Re: Meh
>>" >>"as the government is only likely to be listening in, if it has a warrant, and has cause that you are doing something wrong".
>>"Tell that to Jean Charles de Menezes, oh! you can't tell it to his family instead..."
/Bit/ of a non sequitur there - they weren't listening in to him - the whole thing was nothing to do with Big Brother surveillance of innocent people, and everything to do with incompetent policing misidentifying someone leaving a building and also apparently not realising (despite presumably doing all kinds of training) that misidentification someone in a serious case (which has happened in the past, and will likely happen again in the future) could be pretty much to signing an innocent person's death warrant if that person was to do something as commonplace as get on public transport.
In any case, even if you were actually giving a relevant counterexample (possibly like the Zircon one), giving a counterexample isn't actually a great argument against someone saying '...only likely to be...', since that already suggests that there *will* be some counterexamples.

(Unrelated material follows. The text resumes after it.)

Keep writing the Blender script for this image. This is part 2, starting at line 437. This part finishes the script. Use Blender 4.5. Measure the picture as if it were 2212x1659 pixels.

And in the Zircon example, it is kind-of related to national security, even if much motivation may be arse-covering for the defence industry. Even if entirely true as presented, it's not actually an argument against the suggestion that the government doesn't really have the ability to meaningfully snoop on /everybody's/ phone calls, since this obviously wasn't just some random citizen.
Doesn't make it right, but it's not evidence for a universal Big Brother either.
>>"encrypted communications between offices in Switzerland and the UK were not to be routed through France as the French didn't allow encrypted traffic on their networks."
>>"How did they know it was encrypted??????"
>>"To add insult to injury, I believe the line concerned was a leased dedicated private line as well."
Do you think a leased line between Switzerland and the UK involves a guy with a ladder walking across France putting up a special private piece of wire?
For whatever reason, if they decide to ban encrypted traffic on their network, that'll be likely to include *all* traffic.